Kevin Mazur/WireImage.com

Before that fateful encounter that, jestingly or no, Kanye claims "made that bitch famous," Taylor's pre-2009-VMAs accomplishments included:

• 15 songs on the Billboard Hot 100
• 1 Academy of Country Music Award
• 1 American Music Award
• 1 CMA Award
• 5 CMT Music Awards, including two straight wins for Video of the Year in 2008 and 2009
• 3 Teen Choice Awards
• 1 Grammy Nomination (she lost Best New Artist to Amy Winehouse, singularly stiff competition)

She quickly added to her AMA and CMA tallies that November (including Entertainer of the Year at the CMAs), presumably not just because people felt sorry for her. And if we want to kick this up a notch...

Swift's career-making Fearless, her second studio album, dropped exactly two weeks before Kanye's 808s & Heartbreak in November 2008 and moved 592,000 copies in its first week to 808s' 450,145.

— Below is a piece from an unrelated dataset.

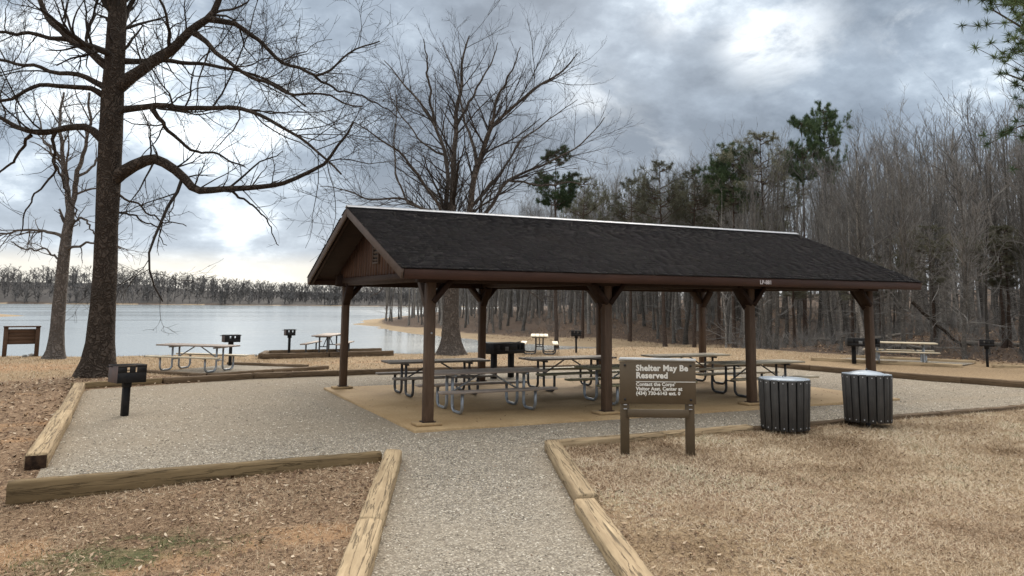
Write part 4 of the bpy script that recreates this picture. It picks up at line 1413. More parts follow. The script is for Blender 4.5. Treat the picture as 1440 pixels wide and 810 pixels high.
mid_limbs = [
    ([(634, 372), (636, 296), (639, 233), (641, 175), (647, 117), (651, 78), (660, 50)], 11.4, 1.5, 0.0),
    ([(638, 372), (659, 296), (671, 233), (678, 210), (690, 175), (713, 156), (760, 121), (800, 92), (812, 75)], 9.7, 1.2, -0.2),
    ([(632, 370), (628, 288), (626, 218), (612, 175), (593, 148), (562, 113), (540, 85)], 7.9, 1.2, 0.3),
    ([(630, 355), (620, 288), (589, 249), (558, 210), (523, 190), (496, 171)], 6.2, 1.2, -0.3),
    ([(642, 360), (672, 310), (690, 290), (713, 253), (748, 237), (790, 222), (820, 200), (850, 165)], 7.9, 1.2, 0.3),
    ([(671, 233), (666, 205), (655, 170), (648, 140), (638, 100), (622, 60)], 5.3, 1.0, 0.25, -0.87),
    ([(620, 300), (590, 290), (570, 285), (554, 233), (558, 163), (556, 130)], 4.4, 1.0, 0.4, -0.50),
    ([(630, 345), (600, 295), (560, 276), (520, 280), (485, 265), (450, 262)], 5.3, 1.0, 0.1),
    ([(690, 175), (700, 130), (722, 95), (732, 66)], 4.4, 1.0, -0.3, -1.24),
    ([(640, 180), (668, 130), (690, 90), (700, 60)], 4.4, 1.0, 0.3),
    ([(612, 175), (602, 120), (600, 80), (596, 55)], 4.4, 1.0, -0.3, 1.80),
    ([(713, 253), (760, 262), (800, 255), (838, 262)], 3.5, 1.0, -0.3, 1.16),
    ([(646, 360), (690, 370), (730, 395), (765, 425)], 4.4, 1.0, 0.2),
    ([(628, 360), (580, 380), (545, 400), (520, 418)], 3.5, 1.0, -0.4),
    ([(659, 296), (700, 250), (730, 200), (775, 165), (812, 140)], 4.4, 1.0, 0.5, -0.50),
    ([(626, 218), (600, 205), (560, 160), (545, 120)], 3.5, 1.0, 0.5, 1.40),
]
MID_LEV = [(2.2, (0.15, 0.40), (25, 58), 0.12, 0.08, 7, 0.42, 0.009, 4, 0.0, None),
           (2.9, (0.3, 0.6), (22, 52), 0.10, 0.09, 6, 0.52, 0.0065, 3, 0.0, None),
           (2.6, (0.35, 0.75), (20, 45), 0.10, 0.08, 5, 0.6, 0.0046, 3, 0.0, None),
           (1.8, (0.4, 0.9), (20, 45), 0.08, 0.08, 4, 0.7, 0.0038, 3, 0.0, None)]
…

Fast-forward to December 2009 when Billboard crowned her Top Female Artist of the Year after Fearless became the best-selling album of the year in the U.S., moving over 5.2 million copies (not all of them post-Sept. 13). In one of those joyous twists of pop culture fate, Top Male Artist of the Year went to Kanye West, partly due to the success of 808s & Heartbreak, which as of 2013 has sold 1.7 million copies, but largely because of his pre-VMAs ubiquity.

Getty Images

After the VMAs, however, he suffered through a number of public apologies, including his particularly painful-to-watch appearance on the premiere of The Jay Leno Show, and then took a break from the high lights; a planned co-headlining tour with Lady Gaga was also canceled in October 2009.

Unless anyone's foolish to believe that Taylor's been riding a pity wave for the past six-plus years, it seems pretty obvious that Kanye's outrageous claim was only so much braggadocio.

Which brings us to the other thing that should be stuck in the collective craw of the Swift squad more than the absurd Kanye-created-Taylor boast.

"Kanye did not call for approval, but to ask Taylor to release his single 'Famous' on her Twitter account. She declined and cautioned him about releasing a song with such a strong misogynistic message," her rep told E! News in a statement Thursday night. "Taylor was never made aware of the actual lyric, 'I made that bitch famous.'"

He's free to say whatever he wants in his songs—it's a free country. And there are plenty of rappers, rockers and artists of all genres who sing/paint/make jokes about sex and use way fouler language than anything Kanye included on The Life of Pablo.

But for the record, suggesting (for creative purposes, or any purpose) that Taylor may be DTF because she either owes him as much or is just so darn grateful to him for slicing her off a hunk of the fame pie...

So archaic. And while plenty of those aforementioned artists are also fathers, husbands, boyfriends, sons, etc., Kanye is indeed a dad now as well, and he may want to think for two seconds about that out-of-touch, oppressive, misogynistic sentiment he just put out into the world.

One day his daughter might thank him for just shutting up for once.